Ranny menilai, sudah saatnya pemerintah mengambil langkah yang lebih konkret dan adil dalam meregulasi hubungan antara aplikator dan mitra pengemudi. Selama ini, kebijakan lebih banyak berpihak pada model bisnis aplikator yang bebas menetapkan skema potongan dan insentif tanpa transparansi yang jelas.
“Kalau kita hitung kontribusi dari ekosistem GoTo saja (Gojek dan Tokopedia), nilainya bisa mencapai Rp428 triliun pada 2022, setara 1,8%–2,2% PDB Indonesia. Maka, tidak berlebihan jika kita menuntut agar kesejahteraan para pengemudi ini menjadi prioritas nasional,” papar Ranny.
Demo 20 Mei 2025 itu Tanda Bahaya yang Terabaikan
Aksi unjuk rasa ojol pada 20 Mei 2025 tidak boleh dipandang sebagai sekadar keresahan ekonomi sesaat. Itu adalah peringatan keras tentang bagaimana ketimpangan dalam ekonomi digital bisa meledak menjadi gejolak sosial. Ketika para pekerja lapangan merasa semakin tersingkir dari nilai ekonomi yang mereka hasilkan, maka yang terjadi adalah delegitimasi ekosistem itu sendiri.
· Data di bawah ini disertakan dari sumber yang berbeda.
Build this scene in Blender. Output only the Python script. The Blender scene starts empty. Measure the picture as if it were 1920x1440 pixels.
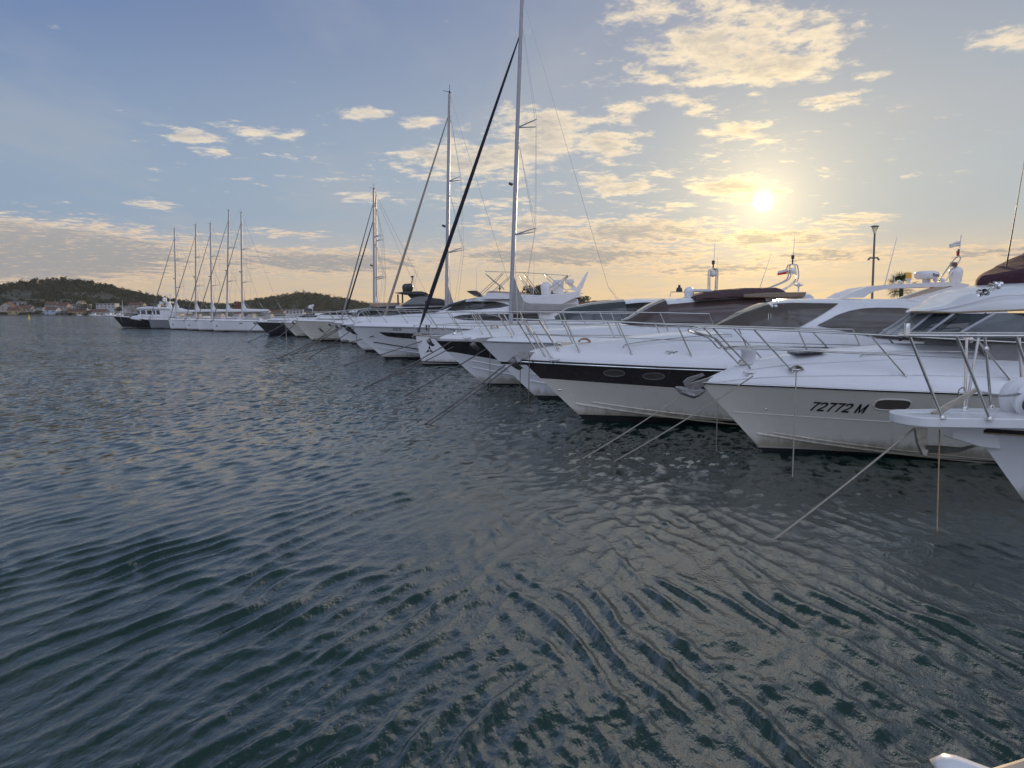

“Jika negara abai, dan aplikator tetap mempertahankan pola ekstraktif, maka bukan tidak mungkin kita melihat krisis kepercayaan yang lebih besar di sektor ini,” ujar Ranny, mengingatkan.
Ranny mendorong agar pemerintah segera menyusun regulasi “revenue sharing” yang adil, transparansi algoritma, dan perlindungan sosial formal bagi pengemudi ojol. Ia juga menyarankan agar kontribusi PDB sektor digital dijadikan basis kebijakan fiskal, termasuk skema pajak khusus yang dapat direalokasikan untuk subsidi atau jaminan sosial bagi mitra pengemudi.
“Kalau ekonomi digital ini menyumbang 2% dari PDB, maka setidaknya 0,5% dari itu bisa kita investasikan kembali untuk melindungi pekerjanya. Jangan sampai digitalisasi jadi wajah baru dari eksploitasi,” tutupnya.